Exploração de petróleo na Foz do Amazonas: tensão entre economia e meio ambiente
A Bacia da Foz do Amazonas (FZA-M-59) está localizada no litoral do Amapá, uma área ambientalmente sensível e ainda pouco explorada. Em fevereiro de 2024, Lula defendeu que o Ibama (Instituto Brasileiro do Meio Ambiente e dos Recursos Naturais Renováveis) autorize a Petrobras a realizar perfurações para busca de petróleo na região, reiterando seu apoio ao setor energético nacional.
No entanto, essa postura vem sendo duramente questionada por ambientalistas, cientistas e lideranças indígenas, que alertam para os riscos ecológicos do projeto. A Margem Equatorial abriga cinco bacias marítimas, e a Bacia da Foz do Amazonas é considerada estratégica por abrigar possível reserva significativa de petróleo. Ainda assim, sua prospecção foi barrada em maio de 2023 pelo próprio Ibama, sob justificativa de “inconsistências técnicas” no processo de licenciamento ambiental.
Entre os principais pontos apontados pelo órgão ambiental está a falta de um Plano de Proteção à Fauna adequado, essencial para mitigar impactos em uma área próxima a manguezais, recifes e territórios tradicionais.
Raoni confronta Lula: “Precisamos proteger nosso território”
Durante a cerimônia no Xingu, Raoni fez um discurso contundente, reforçando que os povos indígenas não aceitarão projetos que ameacem seus territórios e a floresta. O cacique — que se notabilizou por sua luta internacional em defesa da Amazônia e foi indicado ao Prêmio Nobel da Paz — lembrou que a extração de petróleo pode trazer impactos irreversíveis, inclusive para comunidades ribeirinhas e espécies marinhas.

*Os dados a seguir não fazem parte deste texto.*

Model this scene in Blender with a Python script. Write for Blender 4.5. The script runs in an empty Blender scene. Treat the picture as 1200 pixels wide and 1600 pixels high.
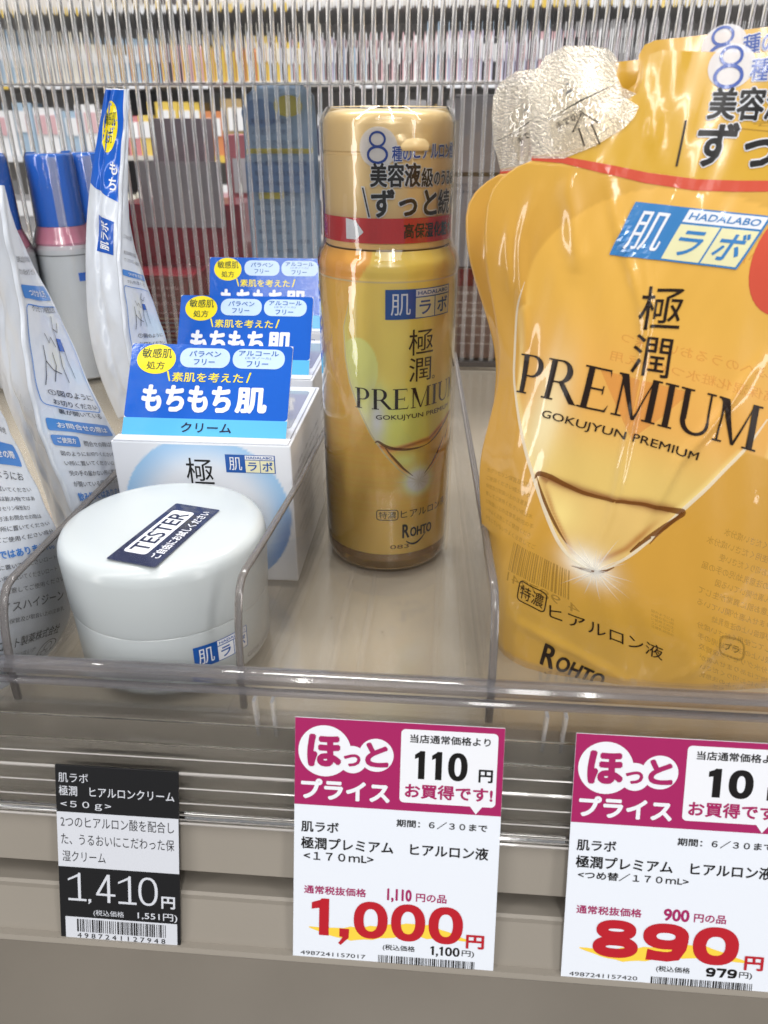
import bpy, bmesh, math, random
import numpy as np
from mathutils import Vector, Matrix
R=math.radians
random.seed(7)
sc=bpy.context.scene
C=sc.collection
# ---------------- camera, world, lamps, exposure (all lengths below are millimetres, scaled on linking) --------------
S=0.001
CH=148.0; FP=1190.0; PIT=R(27); YAW=R(4.5)
cam=bpy.data.cameras.new('camera'); co=bpy.data.objects.new('camera',cam); C.objects.link(co)
co.location=(0,0,CH*S); co.rotation_euler=(R(90)-PIT,0,YAW)
cam.sensor_fit='VERTICAL'; cam.sensor_height=36; cam.lens=36*FP/1600; cam.clip_start=0.01; cam.clip_end=60
cam.dof.use_dof=True; cam.dof.focus_distance=0.265; cam.dof.aperture_fstop=24
sc.camera=co
w=bpy.data.worlds.new('World'); sc.world=w; w.use_nodes=True
w.node_tree.nodes['Background'].inputs[0].default_value=(0.93,0.95,1.0,1); w.node_tree.nodes['Background'].inputs[1].default_value=0.36
def lamp(name,loc,target,sx,sy,power,col=(1,1,1)):
    l=bpy.data.lights.new(name,'AREA'); l.shape='RECTANGLE'; l.size=sx; l.size_y=sy; l.energy=power; l.color=col
    o=bpy.data.objects.new(name,l); C.objects.link(o); o.location=loc
    o.rotation_euler=(Vector(target)-Vector(loc)).to_track_quat('-Z','Y').to_euler(); return o
# shop ceiling tubes, then added lamps for reflections and fill
lamp('ceiling_tube_light',(-0.9,-0.5,1.55),(0,0.25,0.05),0.10,1.9,16,(1,0.985,0.96))
lamp('ceiling_tube_light',(0.15,-0.75,1.5),(0,0.25,0.05),0.10,1.9,19,(1,0.985,0.96))
lamp('ceiling_tube_light',(1.0,-0.3,1.6),(0,0.25,0.05),0.10,1.9,12,(1,0.985,0.96))
lamp('ceiling_tube_light',(-0.1,1.0,1.7),(0,1.6,0.1),1.8,0.16,75,(1,0.98,0.95))
lamp('added_streak_lamp',(0.42,-1.5,1.3),(0,0.25,0.05),0.02,0.8,6,(1,0.98,0.95))  # added thin lamps behind the camera, for bright streaks on the pouch film
lamp('added_streak_lamp',(-0.35,-1.5,1.3),(0,0.25,0.05),0.02,0.8,5,(1,0.98,0.95))
lamp('added_front_fill',(0.1,-1.6,1.35),(0,0.25,0.05),1.7,0.35,10,(1,0.985,0.96))  # added broad fill behind the camera, brightens the upright fronts
lamp('added_side_lamp',(-1.5,-0.8,0.25),(0.05,0.2,0.08),0.22,1.5,12,(1,0.98,0.95))  # added tall lamps left and right, mirrored in the sides of the creases
lamp('added_side_lamp',(1.35,-0.95,0.25),(0.05,0.2,0.08),0.22,1.5,12,(1,0.98,0.95))
sc.view_settings.view_transform='Standard'; sc.view_settings.look='None'; sc.view_settings.gamma=1
sc.view_settings.exposure=-0.62
sc.cycles.max_bounces=14; sc.cycles.transmission_bounces=12; sc.cycles.transparent_max_bounces=16; sc.cycles.glossy_bounces=6
sc.cycles.sample_clamp_indirect=6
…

“A floresta precisa continuar viva. Nós protegemos isso por gerações. O petróleo pode destruir tudo. Vocês precisam nos ouvir”, declarou Raoni diante de Lula e outros representantes do governo.
Lula: “Indígenas são fundamentais para zerar o desmatamento”

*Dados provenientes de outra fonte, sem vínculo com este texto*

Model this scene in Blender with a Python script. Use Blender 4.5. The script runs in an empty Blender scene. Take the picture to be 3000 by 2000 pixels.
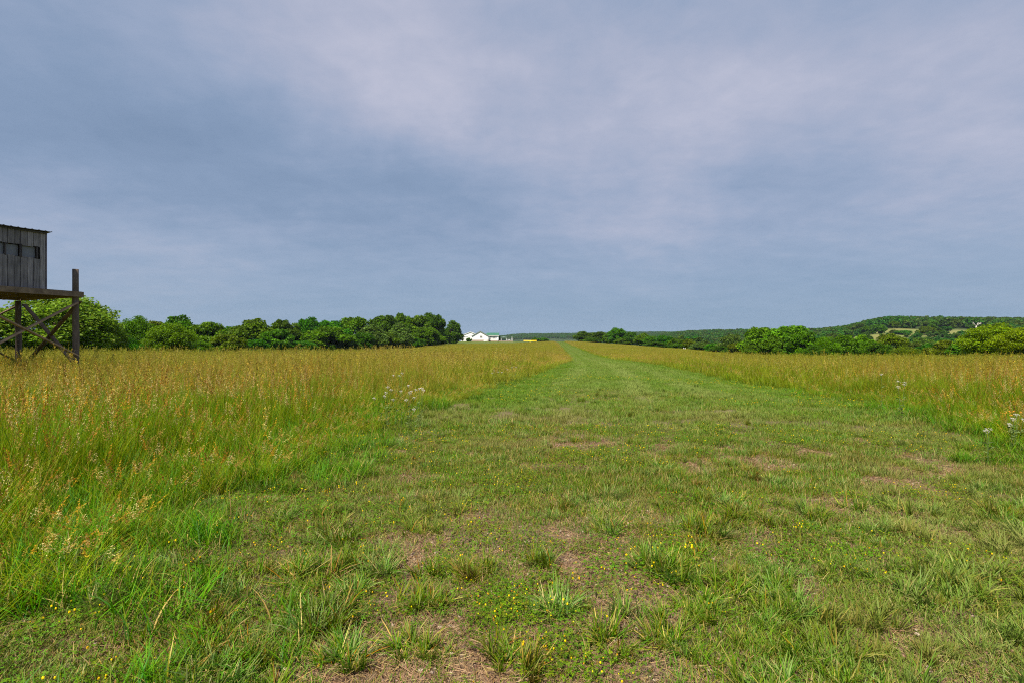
import bpy, math, random
import numpy as np
from mathutils import Vector

rng = np.random.default_rng(7)
random.seed(7)
scene = bpy.context.scene
R = math.radians

# ------------------------------------------------------------------ camera
EYE = 1.5
F = 1500.0                      # focal length in pixels of the 3000 px wide photograph
cam_data = bpy.data.cameras.new("camera")
cam_data.sensor_width = 36.0
cam_data.lens = 18.0
cam_data.clip_start = 0.05
cam_data.clip_end = 20000.0
cam = bpy.data.objects.new("camera", cam_data)
cam.location = (0, 0, EYE)
cam.rotation_euler = (R(90), 0, 0)
scene.collection.objects.link(cam)
scene.camera = cam

# ------------------------------------------------------------------ light and exposure
SUN_EL, SUN_AZ = 58.0, -150.0     # azimuth clockwise from +Y (the view direction): behind the camera, from the left
SUN_STRENGTH = 5.0
SKY_STRENGTH = 0.1
scene.view_settings.view_transform = 'Standard'
scene.view_settings.look = 'None'
scene.view_settings.gamma = 1.0
scene.view_settings.exposure = 0.8
scene.render.engine = 'CYCLES'
scene.cycles.max_bounces = 5
scene.cycles.diffuse_bounces = 3
scene.cycles.glossy_bounces = 2
scene.cycles.transmission_bounces = 3
scene.cycles.transparent_max_bounces = 4
scene.cycles.volume_bounces = 0
scene.cycles.use_adaptive_sampling = False
scene.cycles.use_denoising = False
scene.cycles.filter_width = 1.1
scene.cycles.caustics_reflective = False
scene.cycles.caustics_refractive = False

sun_data = bpy.data.lights.new("sun", 'SUN')
sun_data.energy = SUN_STRENGTH
sun_data.angle = R(2.0)
sun_data.color = (1.0, 0.91, 0.76)
sun = bpy.data.objects.new("sun", sun_data)
sd = Vector((math.sin(R(SUN_AZ)) * math.cos(R(SUN_EL)), math.cos(R(SUN_AZ)) * math.cos(R(SUN_EL)), math.sin(R(SUN_EL))))
sun.rotation_euler = sd.to_track_quat('Z', 'Y').to_euler()
sun.location = (-30, -30, 60)
scene.collection.objects.link(sun)

world = bpy.data.worlds.new("World")
scene.world = world
world.use_nodes = True


class NT:
    """small helper round a node tree"""
    def __init__(self, tree):
        self.t = tree
        self.n = tree.nodes
        self.l = tree.links

    def new(self, typ, **kw):
        nd = self.n.new(typ)
        for k, v in kw.items():
            setattr(nd, k, v)
        return nd

    def put(self, sock, v):
        if isinstance(v, bpy.types.NodeSocket):
            self.l.new(v, sock)
        elif v is not None:
            if hasattr(sock, 'default_value'):
                try:
                    sock.default_value = v
                except Exception:
                    sock.default_value = tuple(v) + (1.0,)

    def math(self, op, a, b=None, c=None, clamp=False):
        nd = self.new('ShaderNodeMath', operation=op, use_clamp=clamp)
        for i, v in enumerate((a, b, c)):
            if v is not None:
                self.put(nd.inputs[i], v)
        return nd.outputs[0]

    def mix(self, fac, a, b, blend='MIX'):
        nd = self.new('ShaderNodeMix', data_type='RGBA', blend_type=blend)
        self.put(nd.inputs[0], fac)
        self.put(nd.inputs[6], a if isinstance(a, bpy.types.NodeSocket) else tuple(a) + (1.0,))
        self.put(nd.inputs[7], b if isinstance(b, bpy.types.NodeSocket) else tuple(b) + (1.0,))
        return nd.outputs[2]

    def noise(self, vec, scale, detail=4.0, rough=0.55, dist=0.0):
        nd = self.new('ShaderNodeTexNoise')
        if vec is not None:
            self.l.new(vec, nd.inputs['Vector'])
        nd.inputs['Scale'].default_value = scale
        nd.inputs['Detail'].default_value = detail
        nd.inputs['Roughness'].default_value = rough
        nd.inputs['Distortion'].default_value = dist
        return nd.outputs['Fac']

    def ramp(self, fac, stops):
        nd = self.new('ShaderNodeValToRGB')
        els = nd.color_ramp.elements
        while len(els) < len(stops):
            els.new(0.5)
        for e, (p, c) in zip(els, stops):
            e.position = p
            e.color = tuple(c) + (1.0,) if len(c) == 3 else c
        self.l.new(fac, nd.inputs[0])
        return nd.outputs[0]

    def xyz(self, x, y, z):
        nd = self.new('ShaderNodeCombineXYZ')
        for i, v in enumerate((x, y, z)):
            self.put(nd.inputs[i], v)
        return nd.outputs[0]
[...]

Apesar do embate, Lula buscou reforçar seu compromisso com os povos originários. O presidente reconheceu a importância das comunidades indígenas no combate ao desmatamento e afirmou que elas terão papel fundamental para que o Brasil cumpra a meta de zerar o desmatamento da Amazônia até 2030.
“Vocês têm direito de reivindicar quantos territórios forem necessários pra gente manter a cultura e a tradição indígena”, disse Lula durante seu discurso.
O presidente também ouviu demandas locais e participou de rituais com diferentes etnias, destacando a criação de novas terras indígenas homologadas durante seu governo, além de políticas para educação indígena, saúde diferenciada e autonomia territorial.
Ibama segue pressionado: licença permanece negada
Até o momento, o Ibama mantém a negativa da licença para perfuração marítima na Foz do Amazonas, apesar da pressão da Petrobras e do próprio presidente Lula. Técnicos do órgão afirmam que a empresa não apresentou garantias suficientes para atuação segura em uma área ecologicamente sensível.
A decisão técnica é apoiada por entidades como o Instituto Socioambiental (ISA), WWF-Brasil, Greenpeace e outras organizações ambientais, que alegam que a exploração de petróleo naquela região poderia comprometer os recifes amazônicos, afetar a reprodução de espécies marinhas e agravar a crise climática.
Bacia da Foz do Amazonas: o que está em jogo?
A exploração da Bacia da Foz do Amazonas é vista pela Petrobras como estratégica para reposição das reservas de petróleo do país. Estudos indicam que a Margem Equatorial, que se estende do litoral do Amapá ao Rio Grande do Norte, pode conter bilhões de barris de petróleo — uma possível nova fronteira energética.
O governo vê na região uma oportunidade de crescimento econômico, geração de empregos e aumento de arrecadação. No entanto, especialistas argumentam que apostar em combustíveis fósseis neste momento contraria os compromissos assumidos pelo Brasil no Acordo de Paris, além de prejudicar o avanço da transição energética.
Entre o petróleo e a preservação: o dilema de Lula
O embate entre Lula e o cacique Raoni escancara um dilema que o governo enfrenta desde o início do mandato: como conciliar desenvolvimento econômico e responsabilidade ambiental. A condecoração de Raoni, apesar de simbólica, acabou ficando em segundo plano diante das críticas feitas ao próprio presidente.
Essa contradição tem gerado críticas também entre eleitores progressistas, que esperavam do governo uma postura mais firme contra projetos de exploração ambientalmente sensíveis. Ao mesmo tempo, setores empresariais pressionam por mais agilidade nos licenciamentos e apontam que o Brasil pode perder espaço na geopolítica energética se não explorar novas fronteiras.